Task description:
Make an exact copy of the listing below.

Raw data:

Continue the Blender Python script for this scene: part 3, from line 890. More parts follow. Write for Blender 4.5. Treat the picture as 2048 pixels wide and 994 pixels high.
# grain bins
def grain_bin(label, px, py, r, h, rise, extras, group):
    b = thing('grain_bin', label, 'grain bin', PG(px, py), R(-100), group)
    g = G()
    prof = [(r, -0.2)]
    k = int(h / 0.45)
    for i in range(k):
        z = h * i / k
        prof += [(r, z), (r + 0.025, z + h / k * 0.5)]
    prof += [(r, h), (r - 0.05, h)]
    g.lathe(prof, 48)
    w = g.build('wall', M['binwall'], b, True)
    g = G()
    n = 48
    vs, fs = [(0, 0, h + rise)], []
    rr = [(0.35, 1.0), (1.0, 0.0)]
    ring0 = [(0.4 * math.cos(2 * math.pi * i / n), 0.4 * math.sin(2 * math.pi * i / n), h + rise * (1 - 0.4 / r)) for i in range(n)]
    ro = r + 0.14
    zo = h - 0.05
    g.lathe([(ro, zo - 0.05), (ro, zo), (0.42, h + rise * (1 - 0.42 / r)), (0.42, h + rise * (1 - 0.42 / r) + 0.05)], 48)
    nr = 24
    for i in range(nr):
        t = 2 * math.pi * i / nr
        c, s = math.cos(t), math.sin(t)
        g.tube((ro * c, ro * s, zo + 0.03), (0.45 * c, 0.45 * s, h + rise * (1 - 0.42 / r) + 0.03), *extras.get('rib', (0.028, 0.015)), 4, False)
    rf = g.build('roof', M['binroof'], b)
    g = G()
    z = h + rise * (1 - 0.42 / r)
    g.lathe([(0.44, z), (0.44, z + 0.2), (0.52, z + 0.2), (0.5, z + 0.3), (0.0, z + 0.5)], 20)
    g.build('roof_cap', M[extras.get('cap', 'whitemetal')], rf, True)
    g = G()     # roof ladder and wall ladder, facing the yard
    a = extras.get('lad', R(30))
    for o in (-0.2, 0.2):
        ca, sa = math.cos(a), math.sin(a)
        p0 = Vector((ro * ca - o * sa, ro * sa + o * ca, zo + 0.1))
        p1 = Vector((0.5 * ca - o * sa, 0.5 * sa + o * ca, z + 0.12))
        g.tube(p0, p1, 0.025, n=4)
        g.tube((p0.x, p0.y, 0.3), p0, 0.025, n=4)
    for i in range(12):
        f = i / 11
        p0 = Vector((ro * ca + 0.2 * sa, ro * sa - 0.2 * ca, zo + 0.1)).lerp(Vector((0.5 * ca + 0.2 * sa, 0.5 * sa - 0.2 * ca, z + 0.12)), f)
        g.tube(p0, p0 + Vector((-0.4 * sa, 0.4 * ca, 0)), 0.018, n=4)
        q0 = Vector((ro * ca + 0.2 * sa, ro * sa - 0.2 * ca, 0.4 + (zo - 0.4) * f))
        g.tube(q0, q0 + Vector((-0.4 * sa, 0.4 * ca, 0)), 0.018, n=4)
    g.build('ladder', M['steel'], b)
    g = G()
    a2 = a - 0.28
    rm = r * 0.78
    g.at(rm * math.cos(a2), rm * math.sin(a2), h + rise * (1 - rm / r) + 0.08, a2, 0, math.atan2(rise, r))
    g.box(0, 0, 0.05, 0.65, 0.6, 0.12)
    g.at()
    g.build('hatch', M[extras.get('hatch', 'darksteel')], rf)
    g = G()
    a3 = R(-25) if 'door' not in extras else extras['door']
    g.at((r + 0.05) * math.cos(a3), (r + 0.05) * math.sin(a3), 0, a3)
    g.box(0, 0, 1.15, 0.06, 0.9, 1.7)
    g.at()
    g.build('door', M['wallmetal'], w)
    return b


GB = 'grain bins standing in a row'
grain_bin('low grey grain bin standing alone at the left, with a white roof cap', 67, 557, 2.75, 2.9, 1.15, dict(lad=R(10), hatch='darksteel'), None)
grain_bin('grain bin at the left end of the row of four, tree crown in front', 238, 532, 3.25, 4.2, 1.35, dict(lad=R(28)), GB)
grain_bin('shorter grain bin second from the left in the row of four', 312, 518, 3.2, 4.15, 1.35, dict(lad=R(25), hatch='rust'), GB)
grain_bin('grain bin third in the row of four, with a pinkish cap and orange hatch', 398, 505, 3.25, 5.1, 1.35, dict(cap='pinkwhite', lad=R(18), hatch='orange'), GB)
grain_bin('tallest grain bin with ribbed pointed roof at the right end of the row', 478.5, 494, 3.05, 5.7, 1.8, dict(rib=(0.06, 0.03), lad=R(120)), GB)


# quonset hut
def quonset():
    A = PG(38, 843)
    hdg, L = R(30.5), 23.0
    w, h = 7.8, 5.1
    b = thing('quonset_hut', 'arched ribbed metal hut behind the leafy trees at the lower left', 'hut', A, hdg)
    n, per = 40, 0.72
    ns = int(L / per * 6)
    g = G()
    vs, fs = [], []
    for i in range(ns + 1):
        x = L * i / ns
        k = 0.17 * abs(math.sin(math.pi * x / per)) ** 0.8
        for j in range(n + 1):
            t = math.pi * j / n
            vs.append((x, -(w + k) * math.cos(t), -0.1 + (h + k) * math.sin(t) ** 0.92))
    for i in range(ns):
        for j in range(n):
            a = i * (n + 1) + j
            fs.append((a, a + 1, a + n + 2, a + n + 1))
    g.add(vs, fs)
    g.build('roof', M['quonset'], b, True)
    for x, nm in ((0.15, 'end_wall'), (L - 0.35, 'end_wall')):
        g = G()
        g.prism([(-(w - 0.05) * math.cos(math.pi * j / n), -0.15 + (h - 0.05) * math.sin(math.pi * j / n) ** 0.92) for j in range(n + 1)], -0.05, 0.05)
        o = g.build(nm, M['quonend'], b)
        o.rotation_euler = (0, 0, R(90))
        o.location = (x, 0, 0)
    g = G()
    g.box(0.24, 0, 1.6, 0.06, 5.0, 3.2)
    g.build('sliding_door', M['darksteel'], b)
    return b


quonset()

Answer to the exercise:
Continue the Blender Python script for this scene: part 3, from line 890. More parts follow. Write for Blender 4.5. Treat the picture as 2048 pixels wide and 994 pixels high.
# grain bins
def grain_bin(label, px, py, r, h, rise, extras, group):
    b = thing('grain_bin', label, 'grain bin', PG(px, py), R(-100), group)
    g = G()
    prof = [(r, -0.2)]
    k = int(h / 0.45)
    for i in range(k):
        z = h * i / k
        prof += [(r, z), (r + 0.025, z + h / k * 0.5)]
    prof += [(r, h), (r - 0.05, h)]
    g.lathe(prof, 48)
    w = g.build('wall', M['binwall'], b, True)
    g = G()
    n = 48
    vs, fs = [(0, 0, h + rise)], []
    rr = [(0.35, 1.0), (1.0, 0.0)]
    ring0 = [(0.4 * math.cos(2 * math.pi * i / n), 0.4 * math.sin(2 * math.pi * i / n), h + rise * (1 - 0.4 / r)) for i in range(n)]
    ro = r + 0.14
    zo = h - 0.05
    g.lathe([(ro, zo - 0.05), (ro, zo), (0.42, h + rise * (1 - 0.42 / r)), (0.42, h + rise * (1 - 0.42 / r) + 0.05)], 48)
    nr = 24
    for i in range(nr):
        t = 2 * math.pi * i / nr
        c, s = math.cos(t), math.sin(t)
        g.tube((ro * c, ro * s, zo + 0.03), (0.45 * c, 0.45 * s, h + rise * (1 - 0.42 / r) + 0.03), *extras.get('rib', (0.028, 0.015)), 4, False)
    rf = g.build('roof', M['binroof'], b)
    g = G()
    z = h + rise * (1 - 0.42 / r)
    g.lathe([(0.44, z), (0.44, z + 0.2), (0.52, z + 0.2), (0.5, z + 0.3), (0.0, z + 0.5)], 20)
    g.build('roof_cap', M[extras.get('cap', 'whitemetal')], rf, True)
    g = G()     # roof ladder and wall ladder, facing the yard
    a = extras.get('lad', R(30))
    for o in (-0.2, 0.2):
        ca, sa = math.cos(a), math.sin(a)
        p0 = Vector((ro * ca - o * sa, ro * sa + o * ca, zo + 0.1))
        p1 = Vector((0.5 * ca - o * sa, 0.5 * sa + o * ca, z + 0.12))
        g.tube(p0, p1, 0.025, n=4)
        g.tube((p0.x, p0.y, 0.3), p0, 0.025, n=4)
    for i in range(12):
        f = i / 11
        p0 = Vector((ro * ca + 0.2 * sa, ro * sa - 0.2 * ca, zo + 0.1)).lerp(Vector((0.5 * ca + 0.2 * sa, 0.5 * sa - 0.2 * ca, z + 0.12)), f)
        g.tube(p0, p0 + Vector((-0.4 * sa, 0.4 * ca, 0)), 0.018, n=4)
        q0 = Vector((ro * ca + 0.2 * sa, ro * sa - 0.2 * ca, 0.4 + (zo - 0.4) * f))
        g.tube(q0, q0 + Vector((-0.4 * sa, 0.4 * ca, 0)), 0.018, n=4)
    g.build('ladder', M['steel'], b)
    g = G()
    a2 = a - 0.28
    rm = r * 0.78
    g.at(rm * math.cos(a2), rm * math.sin(a2), h + rise * (1 - rm / r) + 0.08, a2, 0, math.atan2(rise, r))
    g.box(0, 0, 0.05, 0.65, 0.6, 0.12)
    g.at()
    g.build('hatch', M[extras.get('hatch', 'darksteel')], rf)
    g = G()
    a3 = R(-25) if 'door' not in extras else extras['door']
    g.at((r + 0.05) * math.cos(a3), (r + 0.05) * math.sin(a3), 0, a3)
    g.box(0, 0, 1.15, 0.06, 0.9, 1.7)
    g.at()
    g.build('door', M['wallmetal'], w)
    return b


GB = 'grain bins standing in a row'
grain_bin('low grey grain bin standing alone at the left, with a white roof cap', 67, 557, 2.75, 2.9, 1.15, dict(lad=R(10), hatch='darksteel'), None)
grain_bin('grain bin at the left end of the row of four, tree crown in front', 238, 532, 3.25, 4.2, 1.35, dict(lad=R(28)), GB)
grain_bin('shorter grain bin second from the left in the row of four', 312, 518, 3.2, 4.15, 1.35, dict(lad=R(25), hatch='rust'), GB)
grain_bin('grain bin third in the row of four, with a pinkish cap and orange hatch', 398, 505, 3.25, 5.1, 1.35, dict(cap='pinkwhite', lad=R(18), hatch='orange'), GB)
grain_bin('tallest grain bin with ribbed pointed roof at the right end of the row', 478.5, 494, 3.05, 5.7, 1.8, dict(rib=(0.06, 0.03), lad=R(120)), GB)


# quonset hut
def quonset():
    A = PG(38, 843)
    hdg, L = R(30.5), 23.0
    w, h = 7.8, 5.1
    b = thing('quonset_hut', 'arched ribbed metal hut behind the leafy trees at the lower left', 'hut', A, hdg)
    n, per = 40, 0.72
    ns = int(L / per * 6)
    g = G()
    vs, fs = [], []
    for i in range(ns + 1):
        x = L * i / ns
        k = 0.17 * abs(math.sin(math.pi * x / per)) ** 0.8
        for j in range(n + 1):
            t = math.pi * j / n
            vs.append((x, -(w + k) * math.cos(t), -0.1 + (h + k) * math.sin(t) ** 0.92))
    for i in range(ns):
        for j in range(n):
            a = i * (n + 1) + j
            fs.append((a, a + 1, a + n + 2, a + n + 1))
    g.add(vs, fs)
    g.build('roof', M['quonset'], b, True)
    for x, nm in ((0.15, 'end_wall'), (L - 0.35, 'end_wall')):
        g = G()
        g.prism([(-(w - 0.05) * math.cos(math.pi * j / n), -0.15 + (h - 0.05) * math.sin(math.pi * j / n) ** 0.92) for j in range(n + 1)], -0.05, 0.05)
        o = g.build(nm, M['quonend'], b)
        o.rotation_euler = (0, 0, R(90))
        o.location = (x, 0, 0)
    g = G()
    g.box(0.24, 0, 1.6, 0.06, 5.0, 3.2)
    g.build('sliding_door', M['darksteel'], b)
    return b


quonset()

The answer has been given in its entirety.